Much ado about something

By Rifaat Hamid Ghani

MUCH has been made of the legislative dexterity that allowed Nawaz Sharif to return to being official president of the eponymous PML(N). What leaves anonymous citizens confused is that there are (at least) two starkly different interpretations of that bit of legislation.

One reading has it that the move exposes parliament as a farcical misrepresentation where parliamentarians connive in trampling public interest underfoot and are better circumvented in the cause of the state’s eco-political interests. The other reading is that parliament is to be congratulated for asserting its electorally mandated legislative powers and has embarrassed extra interventionism. It’s a tug of war figuratively speaking right now, but the mandated government and the mandated opposition seem determined to keep on pulling till something snaps.

For the PML (N) this isn’t  corruption, but adherence to parliamentary democratic form.  For the PTI, the party  is almost certainly the only real opposition — the only clean alternative, overwhelmingly beloved by those who eschew political evil. Foe the PTI supporters elections that do not endorse a leader’s popular presumptions and incontestable assumption of the highest office are an electoral nonsense.

We all agree our democratic process is sadly flawed and needs watching and weeding. But we do not all feel it is entirely worthless and best written off when short of the PTI standard. The reckless PTI logic of reworking the existing democratic mandate can take us down the path of judicial politicking and military social regularisation. Having established the parliament as wanting, it need not be beyond our powers to turn it inside out.

Radical departures and experimentation by elements where the only manifest is a carte blanche inevitably create question marks regarding the nature and intent of governance.  In the case of unscheduled or abruptly altered modes of popular reference , questions could be asked about Pakistan’s orientation and direction by friends and enemies.

Our conspiracy theories are hard to dispel as our theorists fight shy of specifics. They rely on portentous innuendo and vague warnings but they can predispose audiences by creating an ambience by using the social media– tweet and tweak. If I were to make so bold as to attempt to deconstruct intangible prefabricated conspiracies; I would discern two distinct genres. One where the components are all indigenous, no matter how varied the forms and combinations and propositions. The other where foreign partners are involved as controllers. They need not necessarily be regarded as rogue in their own contexts but would lack bona fides with us and by definition be subversive.

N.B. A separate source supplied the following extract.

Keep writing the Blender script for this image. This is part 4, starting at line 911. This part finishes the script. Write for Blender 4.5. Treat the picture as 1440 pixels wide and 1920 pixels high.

Political executive power may be experienced as a frivolously delightful end in itself. It can be purposive and sought to serve an agenda. Human nature being what it is, for the less cerebral even the trappings of power may be enticement. And so people can be used without much caring why or how or even without suspecting it. From this point of view it is reassuring to know our intelligence agencies are alert and active. And, from the same point of view, we can also watch out against a tendency to paint them black. True, there is much to be held against them historically, but we must also allow their more virtuous endeavours – especially in an ongoing  operation – cannot be publicised but do exist.

Part of the unsettling media-exacerbated buzz hums about the non-existence or incoherence of foreign policy, a conflicted interior ministry, a politically oriented divisive civil-military friction and divergent goals. Of course this could well be taken as indicative of a systemic failure of governance. Debate surrounding the response to external provocation and insult, excoriate pusillanimity rather than finding wisdom in considered deliberations. Harping on the interior ministry’s over-use or lack of access to its due power; habitually denigrating the motives of those in public office or service, whether intentionally or unintentionally, supplement the thesis of rampaging governmental irresponsibility and incompetence. Security can appear imperiled to a degree that generates popular panic. There is a right to information but there is also a need for editorial judgment.

Politicians appear fools or knaves when they treat crucial issues (reforms in FATA and the problem of religious bigotry) as cannon fodder to blast the government. Are ethnic nationalism, ‘righteous’ rage, mob fury, stoked deliberately or thoughtlessly? Cannot politicians see what the silent majority sees: the common good in using the parliamentary forum and working calmly till the next mandated electoral verdict. Why seek upheaval? Are ‘they’ scared this government may work? And so I come back to a question rather than a theory – who is conspiring with whom?

Imran Khan is said to have said Nawaz Sharif is instigating institutional conflict and inviting martial law so that he appears a victim and is politically resurrected. Poor thinking: Nawaz Sharif already appears victimized. And as for his political resurrection: He is as yet far from politically dead. And yet again, accountability in the public eye at any rate, has already become a witch hunt.

But the significant democratic development – which gives cause to put in a good word for the effects of a decade of the ‘rotten’ democratic system – is that the witch-hunting this time is not conducted by the democratically empowered government. Also, although the former PM has been disqualified his party goes on: not banned, not defunct, but mainstream. Let the next election further clear the waters.

Are the stage hands, props and managers of our political theatre listening?